_Given material_

====

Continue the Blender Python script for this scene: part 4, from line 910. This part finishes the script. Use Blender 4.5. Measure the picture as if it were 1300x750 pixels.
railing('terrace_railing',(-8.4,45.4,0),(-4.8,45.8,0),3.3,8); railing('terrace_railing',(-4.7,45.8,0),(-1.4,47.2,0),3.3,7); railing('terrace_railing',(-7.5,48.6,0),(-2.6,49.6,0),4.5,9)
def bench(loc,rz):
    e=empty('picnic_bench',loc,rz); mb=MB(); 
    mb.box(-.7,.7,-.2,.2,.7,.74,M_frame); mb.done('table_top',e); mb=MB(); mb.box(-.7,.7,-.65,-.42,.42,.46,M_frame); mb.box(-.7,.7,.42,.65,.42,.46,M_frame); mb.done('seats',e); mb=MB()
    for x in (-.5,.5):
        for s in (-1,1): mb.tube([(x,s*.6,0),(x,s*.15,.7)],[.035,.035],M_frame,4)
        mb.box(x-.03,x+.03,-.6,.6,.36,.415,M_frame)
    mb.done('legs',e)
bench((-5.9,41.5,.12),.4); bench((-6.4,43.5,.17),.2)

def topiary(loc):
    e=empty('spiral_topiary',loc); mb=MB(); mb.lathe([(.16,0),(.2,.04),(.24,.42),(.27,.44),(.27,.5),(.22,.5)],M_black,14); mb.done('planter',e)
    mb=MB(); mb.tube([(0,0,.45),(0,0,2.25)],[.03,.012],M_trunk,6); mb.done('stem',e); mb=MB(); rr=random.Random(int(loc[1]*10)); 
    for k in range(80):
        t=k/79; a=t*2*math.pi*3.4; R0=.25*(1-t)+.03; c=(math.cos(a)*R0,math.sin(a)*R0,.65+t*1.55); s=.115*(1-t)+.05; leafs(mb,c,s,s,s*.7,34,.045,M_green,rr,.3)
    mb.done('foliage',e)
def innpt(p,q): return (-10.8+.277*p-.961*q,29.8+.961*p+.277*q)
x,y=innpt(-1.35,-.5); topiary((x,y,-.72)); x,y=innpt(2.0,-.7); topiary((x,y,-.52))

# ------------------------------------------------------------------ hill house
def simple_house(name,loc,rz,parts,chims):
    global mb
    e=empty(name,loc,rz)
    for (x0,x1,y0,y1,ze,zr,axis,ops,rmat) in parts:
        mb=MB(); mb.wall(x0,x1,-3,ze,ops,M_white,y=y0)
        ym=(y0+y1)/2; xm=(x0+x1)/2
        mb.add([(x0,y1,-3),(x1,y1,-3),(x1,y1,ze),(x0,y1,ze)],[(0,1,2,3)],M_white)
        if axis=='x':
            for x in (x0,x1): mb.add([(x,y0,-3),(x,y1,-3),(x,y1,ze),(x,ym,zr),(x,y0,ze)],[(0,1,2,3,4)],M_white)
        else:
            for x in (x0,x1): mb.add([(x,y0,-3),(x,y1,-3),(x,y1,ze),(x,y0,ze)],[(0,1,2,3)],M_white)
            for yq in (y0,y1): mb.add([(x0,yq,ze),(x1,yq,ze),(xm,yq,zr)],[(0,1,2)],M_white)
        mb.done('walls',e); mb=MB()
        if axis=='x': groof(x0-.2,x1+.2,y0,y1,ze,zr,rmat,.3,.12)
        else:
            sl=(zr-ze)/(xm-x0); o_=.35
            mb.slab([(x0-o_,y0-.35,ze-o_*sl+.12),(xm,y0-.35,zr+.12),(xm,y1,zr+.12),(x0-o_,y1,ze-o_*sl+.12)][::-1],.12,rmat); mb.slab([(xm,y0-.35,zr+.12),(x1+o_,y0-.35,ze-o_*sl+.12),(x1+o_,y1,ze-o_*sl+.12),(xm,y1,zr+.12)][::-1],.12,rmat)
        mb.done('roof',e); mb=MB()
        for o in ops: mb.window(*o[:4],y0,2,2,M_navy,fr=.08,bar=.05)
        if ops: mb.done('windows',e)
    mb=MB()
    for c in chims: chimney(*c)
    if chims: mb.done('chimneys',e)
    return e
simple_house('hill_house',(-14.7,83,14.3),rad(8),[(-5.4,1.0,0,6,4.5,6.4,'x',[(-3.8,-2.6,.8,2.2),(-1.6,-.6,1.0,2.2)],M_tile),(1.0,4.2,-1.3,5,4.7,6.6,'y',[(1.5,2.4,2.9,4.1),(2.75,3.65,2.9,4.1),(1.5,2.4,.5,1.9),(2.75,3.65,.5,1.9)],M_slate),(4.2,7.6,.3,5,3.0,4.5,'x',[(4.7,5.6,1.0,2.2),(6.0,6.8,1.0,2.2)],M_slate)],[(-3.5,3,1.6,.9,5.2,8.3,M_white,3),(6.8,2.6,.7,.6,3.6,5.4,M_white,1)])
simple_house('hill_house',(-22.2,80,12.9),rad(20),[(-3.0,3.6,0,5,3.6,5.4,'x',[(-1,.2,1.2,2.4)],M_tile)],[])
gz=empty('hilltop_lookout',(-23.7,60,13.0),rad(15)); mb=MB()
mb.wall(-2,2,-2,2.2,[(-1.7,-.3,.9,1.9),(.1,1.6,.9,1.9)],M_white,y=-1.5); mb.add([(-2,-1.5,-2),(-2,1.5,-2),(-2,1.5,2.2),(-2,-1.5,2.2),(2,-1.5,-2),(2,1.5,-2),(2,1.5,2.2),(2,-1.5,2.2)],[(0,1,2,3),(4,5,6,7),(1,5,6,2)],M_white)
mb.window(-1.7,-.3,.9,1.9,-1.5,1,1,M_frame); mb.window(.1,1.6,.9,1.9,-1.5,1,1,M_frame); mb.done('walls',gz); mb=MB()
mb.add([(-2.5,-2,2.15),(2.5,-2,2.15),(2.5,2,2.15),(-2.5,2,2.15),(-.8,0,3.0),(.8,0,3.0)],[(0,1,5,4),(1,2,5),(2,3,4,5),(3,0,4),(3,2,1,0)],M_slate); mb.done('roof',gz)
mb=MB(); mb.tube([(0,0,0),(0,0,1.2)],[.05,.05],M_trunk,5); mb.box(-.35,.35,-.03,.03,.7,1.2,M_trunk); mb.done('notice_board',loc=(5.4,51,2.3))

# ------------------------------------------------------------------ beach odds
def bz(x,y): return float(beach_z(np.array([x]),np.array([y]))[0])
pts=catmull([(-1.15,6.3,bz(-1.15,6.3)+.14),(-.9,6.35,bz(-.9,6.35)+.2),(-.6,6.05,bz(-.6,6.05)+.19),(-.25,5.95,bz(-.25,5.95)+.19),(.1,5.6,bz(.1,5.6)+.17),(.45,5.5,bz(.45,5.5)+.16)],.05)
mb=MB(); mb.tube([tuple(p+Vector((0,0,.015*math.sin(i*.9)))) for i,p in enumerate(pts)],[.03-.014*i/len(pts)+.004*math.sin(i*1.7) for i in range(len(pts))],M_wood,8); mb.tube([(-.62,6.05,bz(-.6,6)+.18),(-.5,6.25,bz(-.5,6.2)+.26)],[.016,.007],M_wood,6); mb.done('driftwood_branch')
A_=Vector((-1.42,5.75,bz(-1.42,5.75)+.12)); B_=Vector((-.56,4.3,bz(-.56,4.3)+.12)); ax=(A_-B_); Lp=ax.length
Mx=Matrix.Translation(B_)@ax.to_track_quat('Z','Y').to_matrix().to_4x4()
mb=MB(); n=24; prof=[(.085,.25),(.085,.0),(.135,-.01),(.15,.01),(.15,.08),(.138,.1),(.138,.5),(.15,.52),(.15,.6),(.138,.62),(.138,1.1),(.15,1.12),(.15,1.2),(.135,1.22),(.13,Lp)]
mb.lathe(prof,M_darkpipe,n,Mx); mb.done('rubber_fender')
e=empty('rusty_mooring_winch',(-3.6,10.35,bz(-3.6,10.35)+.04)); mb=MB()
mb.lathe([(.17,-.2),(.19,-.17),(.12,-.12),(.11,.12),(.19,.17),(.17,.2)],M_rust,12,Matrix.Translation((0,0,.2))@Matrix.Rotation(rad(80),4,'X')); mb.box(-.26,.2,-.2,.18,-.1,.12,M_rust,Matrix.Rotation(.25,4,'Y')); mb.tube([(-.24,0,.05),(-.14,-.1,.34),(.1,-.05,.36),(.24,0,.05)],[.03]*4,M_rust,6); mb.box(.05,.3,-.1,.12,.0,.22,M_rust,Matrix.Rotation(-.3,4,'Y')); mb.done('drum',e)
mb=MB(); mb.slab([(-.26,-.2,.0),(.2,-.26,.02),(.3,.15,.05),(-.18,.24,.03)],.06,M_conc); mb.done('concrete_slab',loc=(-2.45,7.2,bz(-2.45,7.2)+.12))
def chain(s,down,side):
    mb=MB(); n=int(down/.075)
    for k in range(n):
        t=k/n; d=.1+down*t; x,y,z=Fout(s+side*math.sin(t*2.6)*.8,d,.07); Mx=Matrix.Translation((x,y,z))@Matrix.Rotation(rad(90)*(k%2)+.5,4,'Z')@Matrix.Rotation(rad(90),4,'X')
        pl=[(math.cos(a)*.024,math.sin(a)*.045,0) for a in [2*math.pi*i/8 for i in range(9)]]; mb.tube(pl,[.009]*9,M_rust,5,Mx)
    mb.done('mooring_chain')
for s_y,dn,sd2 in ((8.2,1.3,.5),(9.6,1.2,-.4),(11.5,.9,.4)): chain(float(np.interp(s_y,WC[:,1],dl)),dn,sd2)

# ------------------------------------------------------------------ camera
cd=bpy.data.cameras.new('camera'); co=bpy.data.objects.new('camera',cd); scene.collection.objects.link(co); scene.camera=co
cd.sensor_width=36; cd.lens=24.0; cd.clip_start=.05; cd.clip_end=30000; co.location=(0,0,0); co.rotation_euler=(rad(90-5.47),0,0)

====

Write out exactly, please, the lines beginning at the start of the material and ending with the line that holds "bench((-5.9,41.5,.12),.4); bench((-6.4,43.5,.17),.2)", both included.

_Solution to this problem_
Continue the Blender Python script for this scene: part 4, from line 910. This part finishes the script. Use Blender 4.5. Measure the picture as if it were 1300x750 pixels.
railing('terrace_railing',(-8.4,45.4,0),(-4.8,45.8,0),3.3,8); railing('terrace_railing',(-4.7,45.8,0),(-1.4,47.2,0),3.3,7); railing('terrace_railing',(-7.5,48.6,0),(-2.6,49.6,0),4.5,9)
def bench(loc,rz):
    e=empty('picnic_bench',loc,rz); mb=MB(); 
    mb.box(-.7,.7,-.2,.2,.7,.74,M_frame); mb.done('table_top',e); mb=MB(); mb.box(-.7,.7,-.65,-.42,.42,.46,M_frame); mb.box(-.7,.7,.42,.65,.42,.46,M_frame); mb.done('seats',e); mb=MB()
    for x in (-.5,.5):
        for s in (-1,1): mb.tube([(x,s*.6,0),(x,s*.15,.7)],[.035,.035],M_frame,4)
        mb.box(x-.03,x+.03,-.6,.6,.36,.415,M_frame)
    mb.done('legs',e)
bench((-5.9,41.5,.12),.4); bench((-6.4,43.5,.17),.2)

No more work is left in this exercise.